Under the influence of Spanish spirituality, his deeply religious convictions and his ideas about how paint should be handled, he developed a highly individual style with flame-like brush-strokes and long, narrow, distorted faces and figures.
His style was successful in his time but in subsequent centuries it led to his being dismissed as an oddity. Only in the 20th century was it seen as a powerful expressionist manner.
The difficulty with the painting is the face, in particular, is done in a smooth manner different from El Greco's mature style.
It might well be El Greco's wife, except he did not have a wife. He had a constant companion, who, astonishingly for when painters were not rated highly in society, was a noblewoman, Jeronima de las Cuevas. There is no record of their ever being married. They had a son who helped his father and ultimately took over his studio. An inventory of the property of the son, Jorge Manuel, records a portrait of his father but there is no mention of one of his mother.
El Greco was sometimes at odds with the Inquisition, the Church institution that ruled over every aspect of Spanish society. Details of his paintings were challenged. It is astonishing the painter lived in an irregular union without being censured by the Inquisition.
The painting is unforgettable. The face is framed in a hood which emphasises the lovely oval shape of her features. The glance of the dark eyes is challenging and exotic. The fabric of her dress is rich and beautifully painted. The hand that emerges to hold her furs together is delicate, long-fingered and aristocratic.

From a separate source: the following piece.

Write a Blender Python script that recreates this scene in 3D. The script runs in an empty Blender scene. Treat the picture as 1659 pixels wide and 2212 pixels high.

Lots of scholarly speculation has led to the possibility that she might be the Infanta Catalina Micaela, the second daughter of King Phillip II of Spain and Duchess of Savoy. This has led to controversy over the authorship of the painting.
Because of the style, scholars agree it must have been painted just after El Greco arrived in Spain in 1577 but at that time the Infanta was only 10. The fashion that the sitter is wearing, the lace cuffs and the hairstyle, were fashionable late in the 1590s when El Greco was painting in a very different style.
Some writers suggest the painting was done by the fine female painter Sofonisba Anguissola who was at the court of Phillip II. In some books on women painters, the attribution is confidently asserted, and in an exhibition in Vienna in 1995 it was labelled as by Anguissola.
There is some similarity to a portrait by Anguissola in the Prado in Madrid. Others put it in El Greco's Italian period, and there is even a theory it was painted by Tintoretto. Other painters, including the Spaniard Sanchez Coello, have been advanced as possibilities.
The likelihood is that the tradition is correct and it is by El Greco. His small, intimate paintings were sometimes more smooth than his large works in his mature manner for churches where the paintings needed big carrying power.
The quality is too good for a lesser painter and it is unlikely royalty would have been shown in ordinary clothes and not court dress. The extraordinary intimacy of the glance suggests a close relationship, and it is this intimacy, as well as the remarkable beauty of the sitter, that creates the power of this enigmatic work.
Pollok House is a splendid example of a great house preserved with everything still in place, from the art collection to the kitchen. Sir John Stirling Maxwell, whose family house it was, acquired his outstanding collection of Spanish paintings in the 19th century when painters like El Greco and Goya had almost been forgotten.